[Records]

**********

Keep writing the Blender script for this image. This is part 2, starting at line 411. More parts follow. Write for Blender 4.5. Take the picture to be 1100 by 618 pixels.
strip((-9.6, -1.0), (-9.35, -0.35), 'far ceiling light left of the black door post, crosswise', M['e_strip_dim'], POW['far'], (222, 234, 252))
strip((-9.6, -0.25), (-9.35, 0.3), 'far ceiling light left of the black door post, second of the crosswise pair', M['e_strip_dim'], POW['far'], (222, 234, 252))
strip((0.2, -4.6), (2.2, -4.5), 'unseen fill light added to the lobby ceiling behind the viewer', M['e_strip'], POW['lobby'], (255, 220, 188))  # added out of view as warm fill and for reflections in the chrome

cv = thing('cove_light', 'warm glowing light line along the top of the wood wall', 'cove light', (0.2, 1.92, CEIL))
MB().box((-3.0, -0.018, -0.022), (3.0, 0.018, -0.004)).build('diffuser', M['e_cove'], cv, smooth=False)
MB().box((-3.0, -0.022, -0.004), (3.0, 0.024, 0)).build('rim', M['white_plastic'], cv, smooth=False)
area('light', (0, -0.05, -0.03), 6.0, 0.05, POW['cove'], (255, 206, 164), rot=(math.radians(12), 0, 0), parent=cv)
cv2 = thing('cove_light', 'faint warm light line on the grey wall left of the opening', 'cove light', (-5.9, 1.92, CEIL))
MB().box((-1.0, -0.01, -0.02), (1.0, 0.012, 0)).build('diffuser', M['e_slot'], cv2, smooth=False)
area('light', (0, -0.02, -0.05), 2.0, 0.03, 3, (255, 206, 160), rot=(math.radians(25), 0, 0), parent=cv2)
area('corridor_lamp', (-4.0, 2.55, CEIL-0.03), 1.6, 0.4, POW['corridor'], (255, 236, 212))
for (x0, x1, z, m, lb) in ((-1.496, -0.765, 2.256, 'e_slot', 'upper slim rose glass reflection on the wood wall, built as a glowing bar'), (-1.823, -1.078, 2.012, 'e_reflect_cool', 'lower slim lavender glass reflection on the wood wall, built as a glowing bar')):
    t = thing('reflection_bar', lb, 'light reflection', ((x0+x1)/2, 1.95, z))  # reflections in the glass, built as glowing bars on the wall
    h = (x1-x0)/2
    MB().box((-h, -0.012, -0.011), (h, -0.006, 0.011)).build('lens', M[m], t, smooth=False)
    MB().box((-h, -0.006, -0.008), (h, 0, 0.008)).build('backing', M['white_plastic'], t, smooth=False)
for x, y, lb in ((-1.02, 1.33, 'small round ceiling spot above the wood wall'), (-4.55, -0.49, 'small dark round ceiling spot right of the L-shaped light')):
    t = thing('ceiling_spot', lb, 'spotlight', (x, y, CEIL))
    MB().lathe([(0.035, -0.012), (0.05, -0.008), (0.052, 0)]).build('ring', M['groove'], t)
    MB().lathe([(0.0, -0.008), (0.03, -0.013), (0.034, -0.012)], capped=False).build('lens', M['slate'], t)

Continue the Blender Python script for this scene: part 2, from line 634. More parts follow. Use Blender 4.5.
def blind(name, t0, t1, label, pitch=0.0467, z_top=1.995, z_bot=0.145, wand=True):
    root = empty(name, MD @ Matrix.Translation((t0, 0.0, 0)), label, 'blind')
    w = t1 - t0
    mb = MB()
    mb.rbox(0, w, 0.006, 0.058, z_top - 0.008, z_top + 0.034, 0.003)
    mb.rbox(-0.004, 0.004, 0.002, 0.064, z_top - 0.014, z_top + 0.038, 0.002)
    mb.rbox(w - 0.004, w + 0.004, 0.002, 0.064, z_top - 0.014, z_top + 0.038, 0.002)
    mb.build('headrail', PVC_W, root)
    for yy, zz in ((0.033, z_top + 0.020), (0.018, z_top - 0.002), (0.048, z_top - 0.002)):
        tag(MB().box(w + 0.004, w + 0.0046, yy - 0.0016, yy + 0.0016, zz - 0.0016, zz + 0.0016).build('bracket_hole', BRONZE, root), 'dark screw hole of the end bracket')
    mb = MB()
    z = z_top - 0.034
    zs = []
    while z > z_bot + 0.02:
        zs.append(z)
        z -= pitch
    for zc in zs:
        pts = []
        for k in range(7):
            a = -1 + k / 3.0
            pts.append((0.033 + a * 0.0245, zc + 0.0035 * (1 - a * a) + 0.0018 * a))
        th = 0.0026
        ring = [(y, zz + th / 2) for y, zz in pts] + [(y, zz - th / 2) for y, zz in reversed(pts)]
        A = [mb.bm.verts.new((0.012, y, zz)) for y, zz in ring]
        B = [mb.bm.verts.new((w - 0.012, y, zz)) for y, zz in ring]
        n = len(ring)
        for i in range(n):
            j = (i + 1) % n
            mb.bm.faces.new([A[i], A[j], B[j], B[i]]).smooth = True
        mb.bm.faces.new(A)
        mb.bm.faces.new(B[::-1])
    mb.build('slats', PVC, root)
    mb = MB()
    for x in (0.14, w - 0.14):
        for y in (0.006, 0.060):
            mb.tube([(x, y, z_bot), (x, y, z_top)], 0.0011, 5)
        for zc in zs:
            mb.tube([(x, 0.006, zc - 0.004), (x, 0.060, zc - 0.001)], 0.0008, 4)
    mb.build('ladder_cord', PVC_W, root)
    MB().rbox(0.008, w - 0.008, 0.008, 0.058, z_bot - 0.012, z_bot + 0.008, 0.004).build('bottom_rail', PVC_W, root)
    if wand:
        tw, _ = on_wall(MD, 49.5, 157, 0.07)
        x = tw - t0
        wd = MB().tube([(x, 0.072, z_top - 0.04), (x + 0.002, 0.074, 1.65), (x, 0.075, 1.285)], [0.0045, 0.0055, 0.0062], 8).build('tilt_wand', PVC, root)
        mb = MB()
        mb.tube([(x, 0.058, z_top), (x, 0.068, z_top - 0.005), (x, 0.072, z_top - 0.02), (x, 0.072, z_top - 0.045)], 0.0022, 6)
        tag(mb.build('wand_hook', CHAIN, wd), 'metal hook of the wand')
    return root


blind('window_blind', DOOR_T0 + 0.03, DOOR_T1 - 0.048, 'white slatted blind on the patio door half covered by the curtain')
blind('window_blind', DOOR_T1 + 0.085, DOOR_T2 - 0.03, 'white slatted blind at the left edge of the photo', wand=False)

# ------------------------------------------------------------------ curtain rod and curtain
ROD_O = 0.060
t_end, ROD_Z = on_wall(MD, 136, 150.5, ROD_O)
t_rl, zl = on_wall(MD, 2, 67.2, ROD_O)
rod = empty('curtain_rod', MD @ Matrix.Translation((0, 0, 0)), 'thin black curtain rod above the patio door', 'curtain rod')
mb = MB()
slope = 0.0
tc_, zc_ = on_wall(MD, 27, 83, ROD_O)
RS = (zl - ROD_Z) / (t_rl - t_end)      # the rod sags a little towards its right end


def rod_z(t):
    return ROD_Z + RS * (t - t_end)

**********

What needs to be done - Without leaving anything out, give the entries again exactly.

Result of this exercise -
Keep writing the Blender script for this image. This is part 2, starting at line 411. More parts follow. Write for Blender 4.5. Take the picture to be 1100 by 618 pixels.
strip((-9.6, -1.0), (-9.35, -0.35), 'far ceiling light left of the black door post, crosswise', M['e_strip_dim'], POW['far'], (222, 234, 252))
strip((-9.6, -0.25), (-9.35, 0.3), 'far ceiling light left of the black door post, second of the crosswise pair', M['e_strip_dim'], POW['far'], (222, 234, 252))
strip((0.2, -4.6), (2.2, -4.5), 'unseen fill light added to the lobby ceiling behind the viewer', M['e_strip'], POW['lobby'], (255, 220, 188))  # added out of view as warm fill and for reflections in the chrome

cv = thing('cove_light', 'warm glowing light line along the top of the wood wall', 'cove light', (0.2, 1.92, CEIL))
MB().box((-3.0, -0.018, -0.022), (3.0, 0.018, -0.004)).build('diffuser', M['e_cove'], cv, smooth=False)
MB().box((-3.0, -0.022, -0.004), (3.0, 0.024, 0)).build('rim', M['white_plastic'], cv, smooth=False)
area('light', (0, -0.05, -0.03), 6.0, 0.05, POW['cove'], (255, 206, 164), rot=(math.radians(12), 0, 0), parent=cv)
cv2 = thing('cove_light', 'faint warm light line on the grey wall left of the opening', 'cove light', (-5.9, 1.92, CEIL))
MB().box((-1.0, -0.01, -0.02), (1.0, 0.012, 0)).build('diffuser', M['e_slot'], cv2, smooth=False)
area('light', (0, -0.02, -0.05), 2.0, 0.03, 3, (255, 206, 160), rot=(math.radians(25), 0, 0), parent=cv2)
area('corridor_lamp', (-4.0, 2.55, CEIL-0.03), 1.6, 0.4, POW['corridor'], (255, 236, 212))
for (x0, x1, z, m, lb) in ((-1.496, -0.765, 2.256, 'e_slot', 'upper slim rose glass reflection on the wood wall, built as a glowing bar'), (-1.823, -1.078, 2.012, 'e_reflect_cool', 'lower slim lavender glass reflection on the wood wall, built as a glowing bar')):
    t = thing('reflection_bar', lb, 'light reflection', ((x0+x1)/2, 1.95, z))  # reflections in the glass, built as glowing bars on the wall
    h = (x1-x0)/2
    MB().box((-h, -0.012, -0.011), (h, -0.006, 0.011)).build('lens', M[m], t, smooth=False)
    MB().box((-h, -0.006, -0.008), (h, 0, 0.008)).build('backing', M['white_plastic'], t, smooth=False)
for x, y, lb in ((-1.02, 1.33, 'small round ceiling spot above the wood wall'), (-4.55, -0.49, 'small dark round ceiling spot right of the L-shaped light')):
    t = thing('ceiling_spot', lb, 'spotlight', (x, y, CEIL))
    MB().lathe([(0.035, -0.012), (0.05, -0.008), (0.052, 0)]).build('ring', M['groove'], t)
    MB().lathe([(0.0, -0.008), (0.03, -0.013), (0.034, -0.012)], capped=False).build('lens', M['slate'], t)

Continue the Blender Python script for this scene: part 2, from line 634. More parts follow. Use Blender 4.5.
def blind(name, t0, t1, label, pitch=0.0467, z_top=1.995, z_bot=0.145, wand=True):
    root = empty(name, MD @ Matrix.Translation((t0, 0.0, 0)), label, 'blind')
    w = t1 - t0
    mb = MB()
    mb.rbox(0, w, 0.006, 0.058, z_top - 0.008, z_top + 0.034, 0.003)
    mb.rbox(-0.004, 0.004, 0.002, 0.064, z_top - 0.014, z_top + 0.038, 0.002)
    mb.rbox(w - 0.004, w + 0.004, 0.002, 0.064, z_top - 0.014, z_top + 0.038, 0.002)
    mb.build('headrail', PVC_W, root)
    for yy, zz in ((0.033, z_top + 0.020), (0.018, z_top - 0.002), (0.048, z_top - 0.002)):
        tag(MB().box(w + 0.004, w + 0.0046, yy - 0.0016, yy + 0.0016, zz - 0.0016, zz + 0.0016).build('bracket_hole', BRONZE, root), 'dark screw hole of the end bracket')
    mb = MB()
    z = z_top - 0.034
    zs = []
    while z > z_bot + 0.02:
        zs.append(z)
        z -= pitch
    for zc in zs:
        pts = []
        for k in range(7):
            a = -1 + k / 3.0
            pts.append((0.033 + a * 0.0245, zc + 0.0035 * (1 - a * a) + 0.0018 * a))
        th = 0.0026
        ring = [(y, zz + th / 2) for y, zz in pts] + [(y, zz - th / 2) for y, zz in reversed(pts)]
        A = [mb.bm.verts.new((0.012, y, zz)) for y, zz in ring]
        B = [mb.bm.verts.new((w - 0.012, y, zz)) for y, zz in ring]
        n = len(ring)
        for i in range(n):
            j = (i + 1) % n
            mb.bm.faces.new([A[i], A[j], B[j], B[i]]).smooth = True
        mb.bm.faces.new(A)
        mb.bm.faces.new(B[::-1])
    mb.build('slats', PVC, root)
    mb = MB()
    for x in (0.14, w - 0.14):
        for y in (0.006, 0.060):
            mb.tube([(x, y, z_bot), (x, y, z_top)], 0.0011, 5)
        for zc in zs:
            mb.tube([(x, 0.006, zc - 0.004), (x, 0.060, zc - 0.001)], 0.0008, 4)
    mb.build('ladder_cord', PVC_W, root)
    MB().rbox(0.008, w - 0.008, 0.008, 0.058, z_bot - 0.012, z_bot + 0.008, 0.004).build('bottom_rail', PVC_W, root)
    if wand:
        tw, _ = on_wall(MD, 49.5, 157, 0.07)
        x = tw - t0
        wd = MB().tube([(x, 0.072, z_top - 0.04), (x + 0.002, 0.074, 1.65), (x, 0.075, 1.285)], [0.0045, 0.0055, 0.0062], 8).build('tilt_wand', PVC, root)
        mb = MB()
        mb.tube([(x, 0.058, z_top), (x, 0.068, z_top - 0.005), (x, 0.072, z_top - 0.02), (x, 0.072, z_top - 0.045)], 0.0022, 6)
        tag(mb.build('wand_hook', CHAIN, wd), 'metal hook of the wand')
    return root


blind('window_blind', DOOR_T0 + 0.03, DOOR_T1 - 0.048, 'white slatted blind on the patio door half covered by the curtain')
blind('window_blind', DOOR_T1 + 0.085, DOOR_T2 - 0.03, 'white slatted blind at the left edge of the photo', wand=False)

# ------------------------------------------------------------------ curtain rod and curtain
ROD_O = 0.060
t_end, ROD_Z = on_wall(MD, 136, 150.5, ROD_O)
t_rl, zl = on_wall(MD, 2, 67.2, ROD_O)
rod = empty('curtain_rod', MD @ Matrix.Translation((0, 0, 0)), 'thin black curtain rod above the patio door', 'curtain rod')
mb = MB()
slope = 0.0
tc_, zc_ = on_wall(MD, 27, 83, ROD_O)
RS = (zl - ROD_Z) / (t_rl - t_end)      # the rod sags a little towards its right end


def rod_z(t):
    return ROD_Z + RS * (t - t_end)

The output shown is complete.